THE REQUEST:
For each line below that contains the string "part", copy that line.

SUPPLIED DATA:
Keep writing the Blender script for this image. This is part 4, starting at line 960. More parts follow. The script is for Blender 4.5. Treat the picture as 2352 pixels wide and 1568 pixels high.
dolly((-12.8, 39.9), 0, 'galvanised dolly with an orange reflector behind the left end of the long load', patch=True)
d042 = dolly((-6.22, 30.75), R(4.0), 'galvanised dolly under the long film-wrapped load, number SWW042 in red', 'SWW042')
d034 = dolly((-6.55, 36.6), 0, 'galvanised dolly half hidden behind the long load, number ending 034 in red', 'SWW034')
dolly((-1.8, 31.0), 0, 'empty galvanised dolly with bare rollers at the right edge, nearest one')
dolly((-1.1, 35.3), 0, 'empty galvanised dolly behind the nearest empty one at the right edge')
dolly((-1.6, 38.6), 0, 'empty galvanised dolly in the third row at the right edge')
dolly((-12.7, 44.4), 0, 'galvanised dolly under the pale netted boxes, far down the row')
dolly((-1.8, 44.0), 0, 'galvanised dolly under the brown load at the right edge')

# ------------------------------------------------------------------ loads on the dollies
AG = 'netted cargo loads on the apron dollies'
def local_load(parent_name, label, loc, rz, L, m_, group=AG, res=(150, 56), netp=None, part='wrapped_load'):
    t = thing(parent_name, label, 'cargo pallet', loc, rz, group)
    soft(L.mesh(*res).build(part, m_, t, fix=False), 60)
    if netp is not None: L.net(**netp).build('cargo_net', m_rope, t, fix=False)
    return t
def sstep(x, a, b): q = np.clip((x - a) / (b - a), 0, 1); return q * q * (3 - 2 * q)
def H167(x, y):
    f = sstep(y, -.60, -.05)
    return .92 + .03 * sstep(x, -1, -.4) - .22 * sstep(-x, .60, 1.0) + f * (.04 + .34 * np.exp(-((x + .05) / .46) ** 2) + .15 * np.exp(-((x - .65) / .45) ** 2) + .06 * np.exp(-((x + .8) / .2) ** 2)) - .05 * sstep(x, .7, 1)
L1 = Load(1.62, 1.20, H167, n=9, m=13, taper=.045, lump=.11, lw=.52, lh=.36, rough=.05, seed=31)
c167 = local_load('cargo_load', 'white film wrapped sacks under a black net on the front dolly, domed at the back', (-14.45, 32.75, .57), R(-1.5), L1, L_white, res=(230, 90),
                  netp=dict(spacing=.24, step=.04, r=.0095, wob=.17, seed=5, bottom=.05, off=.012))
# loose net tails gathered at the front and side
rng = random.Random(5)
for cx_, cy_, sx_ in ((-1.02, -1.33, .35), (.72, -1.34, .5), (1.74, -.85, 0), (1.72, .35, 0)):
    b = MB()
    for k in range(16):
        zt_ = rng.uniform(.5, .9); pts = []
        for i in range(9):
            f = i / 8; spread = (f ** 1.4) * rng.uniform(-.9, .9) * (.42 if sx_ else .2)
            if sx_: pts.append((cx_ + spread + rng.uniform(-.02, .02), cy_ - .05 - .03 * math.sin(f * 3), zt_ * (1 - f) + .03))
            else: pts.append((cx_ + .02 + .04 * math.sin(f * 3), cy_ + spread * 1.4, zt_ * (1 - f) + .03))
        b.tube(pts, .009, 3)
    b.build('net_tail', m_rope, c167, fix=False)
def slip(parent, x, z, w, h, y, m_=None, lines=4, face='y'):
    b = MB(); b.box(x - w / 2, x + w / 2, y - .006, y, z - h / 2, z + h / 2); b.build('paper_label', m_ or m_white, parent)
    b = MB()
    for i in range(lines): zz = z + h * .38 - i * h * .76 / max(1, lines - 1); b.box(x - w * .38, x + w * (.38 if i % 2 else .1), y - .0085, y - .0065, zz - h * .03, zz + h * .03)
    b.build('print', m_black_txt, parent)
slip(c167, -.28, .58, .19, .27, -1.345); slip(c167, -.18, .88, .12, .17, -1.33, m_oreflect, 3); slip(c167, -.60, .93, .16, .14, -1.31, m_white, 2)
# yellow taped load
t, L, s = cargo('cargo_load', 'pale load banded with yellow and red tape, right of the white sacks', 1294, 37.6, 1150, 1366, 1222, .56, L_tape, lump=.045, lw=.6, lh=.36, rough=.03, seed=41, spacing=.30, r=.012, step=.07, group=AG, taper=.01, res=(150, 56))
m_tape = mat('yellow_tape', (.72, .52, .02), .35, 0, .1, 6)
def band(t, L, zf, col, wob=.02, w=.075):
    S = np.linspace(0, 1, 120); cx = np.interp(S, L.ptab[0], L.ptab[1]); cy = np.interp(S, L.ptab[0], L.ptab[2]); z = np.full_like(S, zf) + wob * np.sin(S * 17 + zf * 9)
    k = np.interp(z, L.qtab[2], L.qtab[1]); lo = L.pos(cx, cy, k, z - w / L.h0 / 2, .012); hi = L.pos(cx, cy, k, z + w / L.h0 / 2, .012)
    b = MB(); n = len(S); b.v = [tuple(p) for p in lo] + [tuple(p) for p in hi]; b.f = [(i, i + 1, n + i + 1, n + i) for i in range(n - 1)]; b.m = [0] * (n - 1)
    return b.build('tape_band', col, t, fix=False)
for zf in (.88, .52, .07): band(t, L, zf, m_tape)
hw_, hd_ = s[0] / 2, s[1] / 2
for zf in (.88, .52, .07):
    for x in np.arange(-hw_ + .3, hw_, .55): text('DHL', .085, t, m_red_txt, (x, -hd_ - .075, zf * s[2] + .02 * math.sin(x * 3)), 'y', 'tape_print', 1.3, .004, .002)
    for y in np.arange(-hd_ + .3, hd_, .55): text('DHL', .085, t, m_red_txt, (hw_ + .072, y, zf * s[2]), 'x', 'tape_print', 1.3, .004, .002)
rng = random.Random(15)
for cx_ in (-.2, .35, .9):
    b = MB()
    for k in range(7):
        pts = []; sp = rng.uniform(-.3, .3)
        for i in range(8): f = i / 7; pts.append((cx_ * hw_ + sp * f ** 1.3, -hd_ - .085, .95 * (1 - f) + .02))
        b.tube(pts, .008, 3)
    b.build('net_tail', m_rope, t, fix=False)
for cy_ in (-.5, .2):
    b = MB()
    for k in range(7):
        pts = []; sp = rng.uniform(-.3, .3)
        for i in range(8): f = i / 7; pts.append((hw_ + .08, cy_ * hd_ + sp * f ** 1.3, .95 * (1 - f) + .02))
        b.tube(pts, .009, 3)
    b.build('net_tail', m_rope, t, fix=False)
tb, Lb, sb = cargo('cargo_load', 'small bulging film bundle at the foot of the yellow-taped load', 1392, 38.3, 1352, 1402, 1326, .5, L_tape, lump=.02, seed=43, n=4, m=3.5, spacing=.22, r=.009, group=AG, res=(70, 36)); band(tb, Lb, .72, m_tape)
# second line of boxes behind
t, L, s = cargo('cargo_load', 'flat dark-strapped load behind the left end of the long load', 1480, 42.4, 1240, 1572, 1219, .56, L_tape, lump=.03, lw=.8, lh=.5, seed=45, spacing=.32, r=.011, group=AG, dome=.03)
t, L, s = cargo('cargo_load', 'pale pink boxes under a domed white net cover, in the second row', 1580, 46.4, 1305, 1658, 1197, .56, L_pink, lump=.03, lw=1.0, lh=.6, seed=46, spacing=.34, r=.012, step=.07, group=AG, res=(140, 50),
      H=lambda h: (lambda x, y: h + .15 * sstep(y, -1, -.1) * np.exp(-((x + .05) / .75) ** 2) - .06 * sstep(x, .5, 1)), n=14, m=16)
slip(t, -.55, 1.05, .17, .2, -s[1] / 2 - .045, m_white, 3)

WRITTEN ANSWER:
Keep writing the Blender script for this image. This is part 4, starting at line 960. More parts follow. The script is for Blender 4.5. Treat the picture as 2352 pixels wide and 1568 pixels high.
def local_load(parent_name, label, loc, rz, L, m_, group=AG, res=(150, 56), netp=None, part='wrapped_load'):
    soft(L.mesh(*res).build(part, m_, t, fix=False), 60)